The curve C shown in Figure 3 has parametric equations $x = t^3 - 8t, \ y = t^2$ where t is a parameter - Edexcel - A-Level Maths Pure - Question 2 - 2008 - Paper 7

First, we need to find the gradient of the tangent line at point A. The derivatives are:

• For x: $\frac{dx}{dt} = 3t^2 - 8$
• For y: $\frac{dy}{dt} = 2t$

At t = -1:

• $\frac{dx}{dt} = 3(-1)^2 - 8 = 3 - 8 = -5$
• $\frac{dy}{dt} = 2(-1) = -2$

The gradient m(T) is:

$m(T) = \frac{\frac{dy}{dt}}{\frac{dx}{dt}} = \frac{-2}{-5} = \frac{2}{5}$

Using point-slope form, the equation of the tangent line l at point A (7, 1) is:

$y - 1 = \frac{2}{5}(x - 7)$

This simplifies to:

$y - 1 = \frac{2}{5}x - \frac{14}{5}$ $5y - 5 = 2x - 14$ $2x - 5y - 9 = 0$

Thus, the equation of line l is confirmed as $2x - 5y - 9 = 0$.

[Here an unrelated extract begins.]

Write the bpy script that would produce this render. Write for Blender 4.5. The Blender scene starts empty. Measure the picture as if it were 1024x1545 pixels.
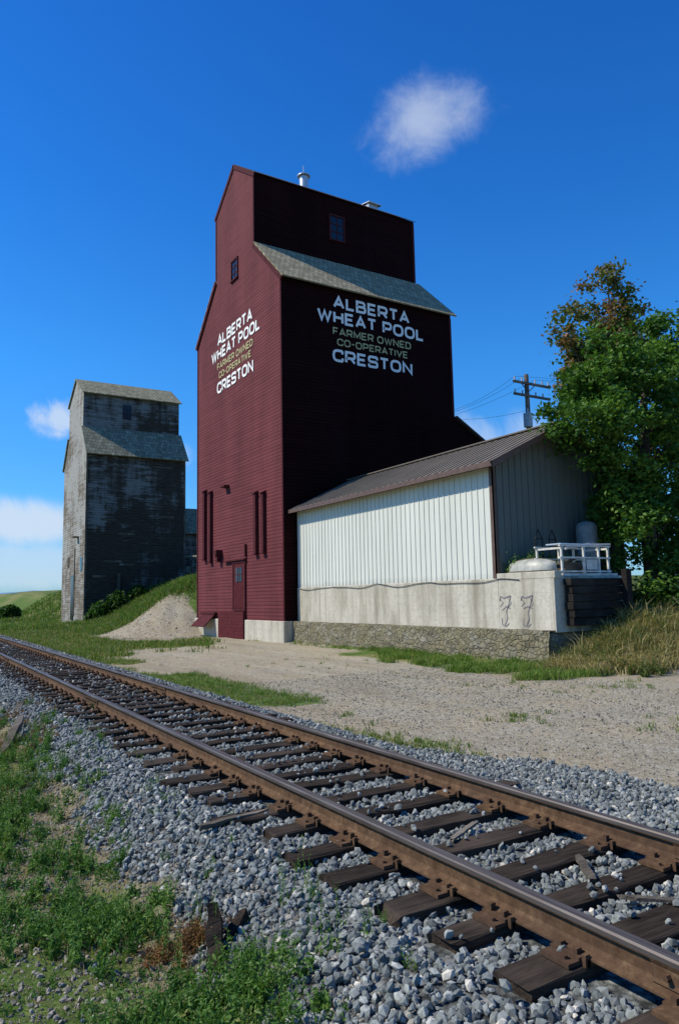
import bpy, bmesh, math, numpy as np
from mathutils import Vector, Matrix
rng=np.random.default_rng(7)
D=bpy.data; SC=bpy.context.scene
COL=SC.collection

# ---------------------------------------------------------------- helpers
def ss(a,b,x):
    t=np.clip((np.asarray(x,float)-a)/(b-a),0,1); return t*t*(3-2*t)
_lat=rng.random((256,256))
def vn(x,y):
    x=np.asarray(x,float);y=np.asarray(y,float)
    xi=np.floor(x).astype(int);yi=np.floor(y).astype(int);fx=x-xi;fy=y-yi
    fx=fx*fx*(3-2*fx);fy=fy*fy*(3-2*fy)
    g=lambda i,j:_lat[i%256,j%256]
    return (g(xi,yi)*(1-fx)+g(xi+1,yi)*fx)*(1-fy)+(g(xi,yi+1)*(1-fx)+g(xi+1,yi+1)*fx)*fy
def fbm(x,y,o=4):
    s=0;a=.5;t=0
    for i in range(o):
        s=s+a*vn(x*2**i+17*i,y*2**i+31*i);t+=a;a*=.5
    return s/t

def mesh_np(name,V,F,mats=(),attrs=None,smooth=False,midx=None):
    me=D.meshes.new(name)
    V=np.asarray(V,np.float32)
    me.vertices.add(len(V)); me.vertices.foreach_set('co',V.ravel())
    F=[np.asarray(f,np.int32) for f in F if len(f)]
    tot=np.concatenate([np.full(len(f),f.shape[1],np.int32) for f in F])
    idx=np.concatenate([f.ravel() for f in F])
    st=np.concatenate([[0],np.cumsum(tot)[:-1]]).astype(np.int32)
    me.loops.add(len(idx)); me.loops.foreach_set('vertex_index',idx)
    me.polygons.add(len(tot)); me.polygons.foreach_set('loop_start',st)
    try: me.polygons.foreach_set('loop_total',tot)
    except Exception: pass
    if midx is not None: me.polygons.foreach_set('material_index',np.asarray(midx,np.int32))
    me.polygons.foreach_set('use_smooth',np.full(len(tot),smooth))
    me.update(calc_edges=True); me.validate()
    if attrs:
        for k,v in attrs.items():
            a=me.attributes.new(k,'FLOAT','POINT'); a.data.foreach_set('value',np.asarray(v,np.float32))
    for m in mats: me.materials.append(m)
    return me
def add(name,me,parent=None):
    o=D.objects.new(name,me); COL.objects.link(o)
    if parent: o.parent=parent
    return o
def empty(name,loc=(0,0,0)):
    o=D.objects.new(name,None); o.empty_display_size=.5; COL.objects.link(o); o.location=loc
    return o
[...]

To find the coordinates of point B, we need to substitute the parametric equations into the equation of line l:

1. Substitute $x$ and $y$: $y = \frac{2}{5}x + \frac{9}{5}$

2. Now plug in the parametric equations: $y = t^2$ $x = t^3 - 8t$

We equate $y$ from both equations: $t^2 = \frac{2}{5}(t^3 - 8t) + \frac{9}{5}$ Multiply through by 5 to eliminate the fraction: $5t^2 = 2(t^3 - 8t) + 9$ So: $5t^2 = 2t^3 - 16t + 9$ Rearranging gives: $2t^3 - 5t^2 - 16t + 9 = 0$

3. By synthetic division or other methods, find the roots. One of the roots is t = 3.

4. Substitute t = 3 into the parametric equations: $x = 3^3 - 8(3) = 27 - 24 = 3$ $y = 3^2 = 9$

Thus, the coordinates of point B are (3, 9).